◆ Exercise inputs ◆
---------------

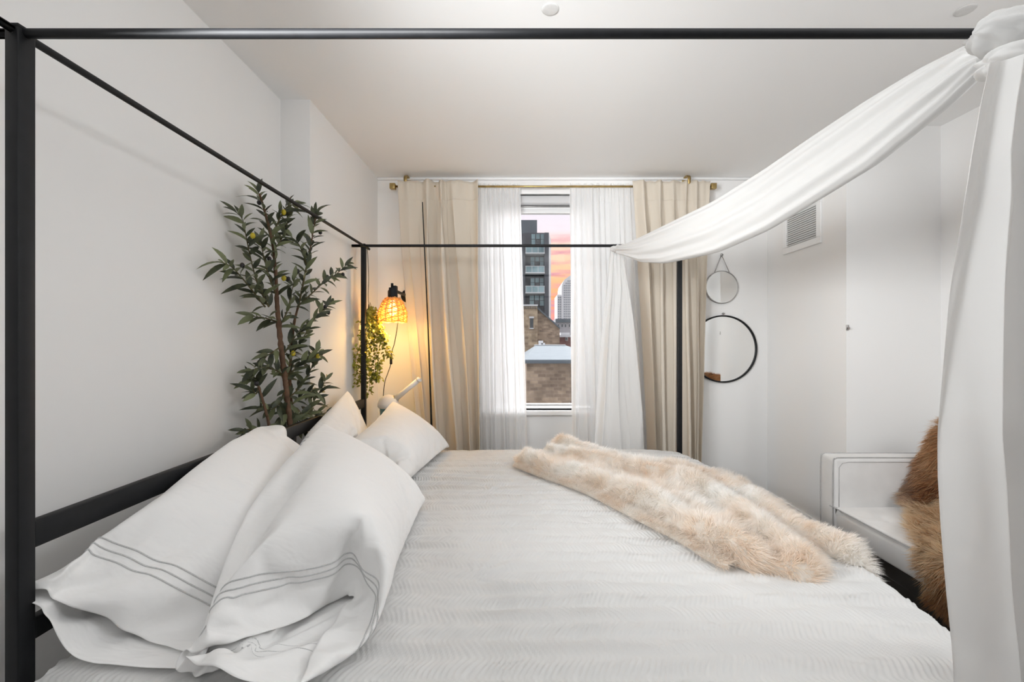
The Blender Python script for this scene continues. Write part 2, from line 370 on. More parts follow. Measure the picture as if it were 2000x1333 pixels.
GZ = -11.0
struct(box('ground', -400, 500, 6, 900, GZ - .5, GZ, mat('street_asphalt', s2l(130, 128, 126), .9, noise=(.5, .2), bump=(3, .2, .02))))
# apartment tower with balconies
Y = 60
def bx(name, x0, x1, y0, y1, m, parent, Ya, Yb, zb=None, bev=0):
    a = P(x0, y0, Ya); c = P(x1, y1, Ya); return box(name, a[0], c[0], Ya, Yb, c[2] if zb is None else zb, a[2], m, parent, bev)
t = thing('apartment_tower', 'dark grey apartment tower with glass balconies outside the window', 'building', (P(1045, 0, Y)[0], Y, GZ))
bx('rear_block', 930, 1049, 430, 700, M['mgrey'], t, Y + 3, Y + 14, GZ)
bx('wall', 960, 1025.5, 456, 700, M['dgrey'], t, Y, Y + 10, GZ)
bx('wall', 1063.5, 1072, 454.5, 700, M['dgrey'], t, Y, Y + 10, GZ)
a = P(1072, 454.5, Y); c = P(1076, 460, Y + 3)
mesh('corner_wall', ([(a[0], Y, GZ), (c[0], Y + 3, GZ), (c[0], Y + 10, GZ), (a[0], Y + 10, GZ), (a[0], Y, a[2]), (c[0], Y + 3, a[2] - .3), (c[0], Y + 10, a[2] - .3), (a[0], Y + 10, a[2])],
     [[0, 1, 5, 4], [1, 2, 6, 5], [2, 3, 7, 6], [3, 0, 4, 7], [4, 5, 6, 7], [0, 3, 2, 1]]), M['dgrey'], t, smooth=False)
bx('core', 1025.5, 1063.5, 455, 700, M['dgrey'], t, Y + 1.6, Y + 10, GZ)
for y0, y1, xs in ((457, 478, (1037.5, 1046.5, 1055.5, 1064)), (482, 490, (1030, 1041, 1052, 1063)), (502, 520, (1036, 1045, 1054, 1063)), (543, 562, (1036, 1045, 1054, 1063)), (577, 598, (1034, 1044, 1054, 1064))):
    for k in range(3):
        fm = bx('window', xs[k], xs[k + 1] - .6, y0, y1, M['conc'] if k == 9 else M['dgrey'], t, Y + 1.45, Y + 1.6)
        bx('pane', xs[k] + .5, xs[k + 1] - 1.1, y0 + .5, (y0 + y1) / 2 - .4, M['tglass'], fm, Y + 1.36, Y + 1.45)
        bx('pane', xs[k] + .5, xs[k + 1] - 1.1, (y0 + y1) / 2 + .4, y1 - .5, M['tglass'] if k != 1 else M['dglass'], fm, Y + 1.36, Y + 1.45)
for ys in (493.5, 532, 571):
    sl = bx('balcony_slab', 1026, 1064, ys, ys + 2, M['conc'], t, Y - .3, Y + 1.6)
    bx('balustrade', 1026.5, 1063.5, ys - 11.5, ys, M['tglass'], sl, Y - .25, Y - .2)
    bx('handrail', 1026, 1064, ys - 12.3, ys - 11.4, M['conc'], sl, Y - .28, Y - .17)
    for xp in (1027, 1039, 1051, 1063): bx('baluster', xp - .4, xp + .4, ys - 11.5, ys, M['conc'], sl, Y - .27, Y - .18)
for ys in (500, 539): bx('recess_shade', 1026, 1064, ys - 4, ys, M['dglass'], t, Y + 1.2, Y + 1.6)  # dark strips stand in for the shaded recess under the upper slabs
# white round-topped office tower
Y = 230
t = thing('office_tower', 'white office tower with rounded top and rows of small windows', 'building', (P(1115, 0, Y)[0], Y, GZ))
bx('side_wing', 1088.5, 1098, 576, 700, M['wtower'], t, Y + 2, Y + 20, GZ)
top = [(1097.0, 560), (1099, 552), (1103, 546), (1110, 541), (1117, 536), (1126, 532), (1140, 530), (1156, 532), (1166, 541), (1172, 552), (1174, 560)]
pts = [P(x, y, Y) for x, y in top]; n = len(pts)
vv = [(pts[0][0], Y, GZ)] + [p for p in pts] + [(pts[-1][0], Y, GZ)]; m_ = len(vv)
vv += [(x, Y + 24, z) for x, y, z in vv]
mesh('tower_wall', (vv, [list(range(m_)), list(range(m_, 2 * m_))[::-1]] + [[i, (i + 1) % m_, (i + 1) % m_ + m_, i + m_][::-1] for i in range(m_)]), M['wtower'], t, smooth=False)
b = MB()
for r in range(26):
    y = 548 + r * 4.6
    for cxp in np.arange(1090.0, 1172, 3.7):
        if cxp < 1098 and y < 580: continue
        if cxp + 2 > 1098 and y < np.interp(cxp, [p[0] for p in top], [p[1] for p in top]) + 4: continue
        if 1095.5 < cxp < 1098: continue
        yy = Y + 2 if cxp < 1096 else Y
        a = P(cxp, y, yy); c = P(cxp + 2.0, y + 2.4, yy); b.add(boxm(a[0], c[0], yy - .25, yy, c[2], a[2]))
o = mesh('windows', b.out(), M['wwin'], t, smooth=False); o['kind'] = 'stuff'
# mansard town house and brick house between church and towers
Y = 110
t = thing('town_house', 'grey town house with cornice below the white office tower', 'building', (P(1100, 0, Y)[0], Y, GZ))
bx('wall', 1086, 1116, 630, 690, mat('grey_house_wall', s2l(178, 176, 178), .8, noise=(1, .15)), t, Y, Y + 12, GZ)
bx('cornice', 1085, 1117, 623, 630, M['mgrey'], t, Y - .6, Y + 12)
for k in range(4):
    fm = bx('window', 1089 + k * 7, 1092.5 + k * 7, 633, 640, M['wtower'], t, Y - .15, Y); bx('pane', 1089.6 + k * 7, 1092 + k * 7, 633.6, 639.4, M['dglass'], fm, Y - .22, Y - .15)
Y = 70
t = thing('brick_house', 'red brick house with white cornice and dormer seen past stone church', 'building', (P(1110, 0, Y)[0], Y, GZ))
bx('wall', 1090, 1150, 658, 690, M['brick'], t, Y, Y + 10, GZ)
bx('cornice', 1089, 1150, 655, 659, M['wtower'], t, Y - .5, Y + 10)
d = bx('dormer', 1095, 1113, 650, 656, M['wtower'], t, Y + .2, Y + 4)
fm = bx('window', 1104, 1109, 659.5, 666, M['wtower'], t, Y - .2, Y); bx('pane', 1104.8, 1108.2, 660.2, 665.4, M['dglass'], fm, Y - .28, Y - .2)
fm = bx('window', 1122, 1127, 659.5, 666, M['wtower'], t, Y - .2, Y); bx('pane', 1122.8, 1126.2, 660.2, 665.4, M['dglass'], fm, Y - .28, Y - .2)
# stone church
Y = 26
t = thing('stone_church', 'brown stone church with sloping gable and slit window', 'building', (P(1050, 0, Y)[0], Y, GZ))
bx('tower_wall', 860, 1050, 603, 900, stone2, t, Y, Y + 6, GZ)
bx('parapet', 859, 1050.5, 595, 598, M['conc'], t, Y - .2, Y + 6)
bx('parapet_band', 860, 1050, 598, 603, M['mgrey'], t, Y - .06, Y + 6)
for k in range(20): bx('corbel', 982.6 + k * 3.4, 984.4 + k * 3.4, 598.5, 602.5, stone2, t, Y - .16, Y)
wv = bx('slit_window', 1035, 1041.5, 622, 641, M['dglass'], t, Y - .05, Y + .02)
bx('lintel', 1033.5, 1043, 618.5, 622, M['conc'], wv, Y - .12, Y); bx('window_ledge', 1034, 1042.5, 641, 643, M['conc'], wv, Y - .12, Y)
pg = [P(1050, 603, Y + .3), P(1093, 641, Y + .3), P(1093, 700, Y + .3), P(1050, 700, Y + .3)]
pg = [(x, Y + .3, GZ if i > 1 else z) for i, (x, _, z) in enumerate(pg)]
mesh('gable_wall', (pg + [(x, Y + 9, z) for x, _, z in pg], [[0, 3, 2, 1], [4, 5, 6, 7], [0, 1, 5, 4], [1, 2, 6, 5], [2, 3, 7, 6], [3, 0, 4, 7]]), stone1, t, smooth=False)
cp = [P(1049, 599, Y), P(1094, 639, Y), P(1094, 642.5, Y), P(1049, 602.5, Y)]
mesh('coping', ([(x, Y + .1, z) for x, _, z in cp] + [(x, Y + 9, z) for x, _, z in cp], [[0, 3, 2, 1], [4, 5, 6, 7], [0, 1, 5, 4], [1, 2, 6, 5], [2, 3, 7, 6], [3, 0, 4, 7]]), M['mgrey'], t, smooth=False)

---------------

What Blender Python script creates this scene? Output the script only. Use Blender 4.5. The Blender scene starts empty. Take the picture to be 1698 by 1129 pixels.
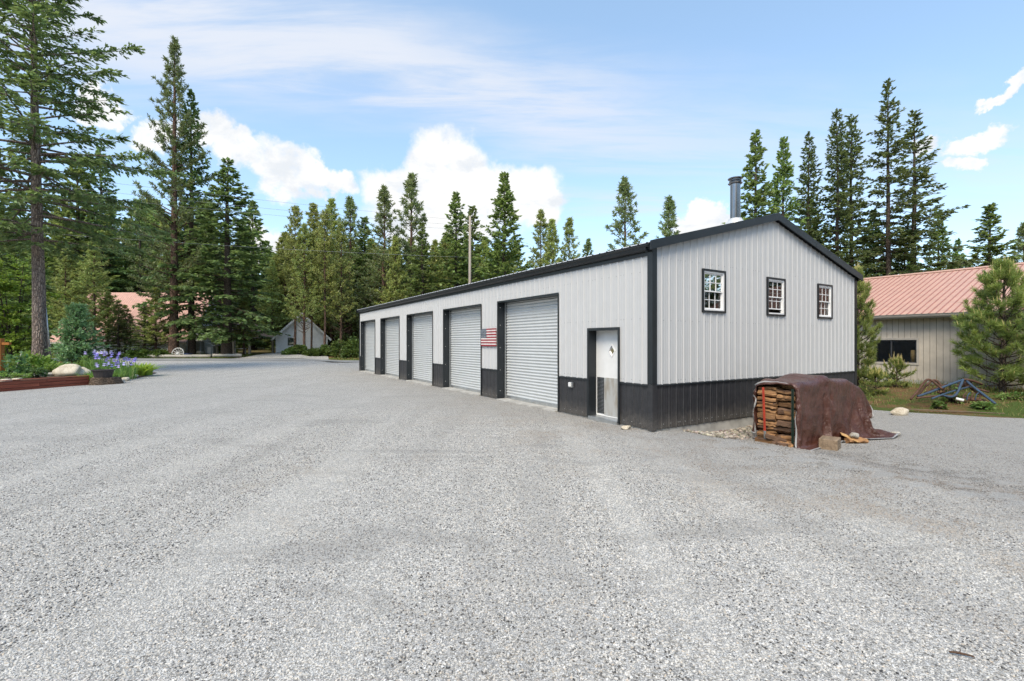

---------------

Filter the listing above by the word "script"; copy each line that passes.

◆ Result for this task ◆
The Blender Python script for this scene continues. Write part 2, from line 370 on. More parts follow. Measure the picture as if it were 2000x1333 pixels.
What Blender Python script creates this scene? Output the script only. Use Blender 4.5. The Blender scene starts empty. Take the picture to be 1698 by 1129 pixels.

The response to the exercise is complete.